NHKの大河ドラマ「篤姫」で広く知られるようになったこの帯刀について、もっと本当のところを知りたいと思っていたところ、出版されたのが本書である。過日、鹿児島の日置にある帯刀の墓に赴いた時、ドラマ放映時の賑(にぎ)やかな面影は今やないといわれて、帯刀の真実の姿を知りたいと思ったのだが、本書によってその欲求が満たされた。
帯刀の小松家とは、平清盛の子重盛が六波羅に設けた邸宅である小松殿に由来し、その系譜を引く家として立てられたものという。この由緒からして、下級武士出身の多い幕末の志士たちとは違うところがあった。また薩摩藩の家老に取り立てられ、海軍整備にあたるなど広範な活動をしているのも、他とは大いに違っていた。

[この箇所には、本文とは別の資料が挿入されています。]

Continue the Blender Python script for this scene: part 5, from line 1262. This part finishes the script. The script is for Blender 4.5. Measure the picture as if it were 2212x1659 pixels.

「国父」島津久光に取り立てられた帯刀は、その右腕として諸侯や朝廷での根回しを行うなか、「すこぶる度量あって、しかも才識あり」といった評価が高まってゆく。攘夷派で固まっていた薩摩藩のなかにあっても、密(ひそ)かに開国の必要性を認識し、大局的な立場で動いた。著者はそうした帯刀の行動を、新史料の発掘と従来の史料の読み直しにつとめて、明らかにしてゆく。
『企業勃興』『日本資本主義史論』などの著書で知られる明治期の経済史を専門とする著者が、経済史家らしい薩摩藩の財政や海軍整備の分析を交えつつ、帯刀の活動を幕末史のなかで、揺るぎなく位置づけてゆく。
特に大政奉還における帯刀の行動の実際と、その評価は圧巻である。従来、薩摩藩は倒幕派として西郷隆盛や大久保利通らが倒幕の密勅を「入手」して動いていたことが重視されていたが、著者はそれでは自爆する恐れがあったため、帯刀は大政奉還のシナリオにそって動いていたことを明らかにしている。
大政奉還の建白は土佐藩の後藤象二郎が出したものだが、それに乗って、大政奉還を朝廷に受け容(い)れるべく強力に動いたのが帯刀であり、帯刀がそのためにいかに立ち回ったのかを活写する。将軍徳川慶喜からも高く評価された、その人間的魅力も浮かび上がらせている。
京に出てきた時には、島津家と縁故の深い近衛家の別荘「花園」を宿所として活動していたことなど、推測でしか語られていなかった帯刀の活動をしっかりと確定している。
こうした人物であれば、その後の活躍も大きく期待されていたが、生来の病気があり、竜馬が凶刃に倒れて若くして散った三年後の明治三年に三十六歳で病により惜しくも亡くなり、維新政治の担い手とはならなかった。
とはいえ、意外にこの早くからの病気が、人々を見る観察力につながっていたのかとも思えた。その病を京で看病した女性との間に生まれた子を後継者に据えたために、一騒動あったというのも、また人間臭く興味深い。